Напротив, иракская община, насчитывавшая 121 тыс. человек, восприняла свою новую жизнь в Израиле со значительно меньшим самообладанием. Собственно говоря, заявляя о себе как о потомках интеллектуальной элиты Багдада и Басры, иракцы полагали себя аристократами, во многом превосходящими западных евреев. Они, не жалея усилий, противились всем попыткам властей поселить их в мошавах или городах развития. Всего лишь 3 % выходцев из Ирака занялись сельскохозяйственным трудом. Возмущенные равнодушным отношением бюрократов правительственных учреждений и Еврейского агентства, иракцы возвысили голос, причем до крика, протестуя против дискриминации на этнической почве. В июле 1951 г. они устроили в Тель-Авиве многолюдную демонстрацию против “расовой дискриминации в еврейском государстве”, что стало первым (но отнюдь не последним) выступлением такого рода. В ходе этой манифестации они возмущались, что их превращают в “граждан второго сорта”. Если раньше они занимали самое высокое положение в странах Арабского Востока, то почему же еврейское государство отказывает им в таком же праве?

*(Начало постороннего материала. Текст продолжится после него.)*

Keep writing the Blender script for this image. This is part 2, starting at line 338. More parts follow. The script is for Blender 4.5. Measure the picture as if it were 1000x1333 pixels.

Благодаря протестам и настойчивости иракские евреи в конечном итоге сумели обрести свое место в израильской экономике. Это было то место, которого они добивались — а не то, которое предлагали им власти. Они поселились в городах. К 1951 г. 33 % глав семейств вернулись к своему привычному занятию — торговле; 42 % — квалифицированные рабочие — устроились на хорошо оплачиваемую работу; 21 % стали конторскими служащими, полицейскими, а также лицами свободных профессий. Вместе с тем 5 тыс. иракских семейств (по большей части, курды) до 1959 г. отказывались покинуть транзитные лагеря, став второй по численности, после марокканцев, группой, упорствующей в своем нежелании начать нормальную жизнь.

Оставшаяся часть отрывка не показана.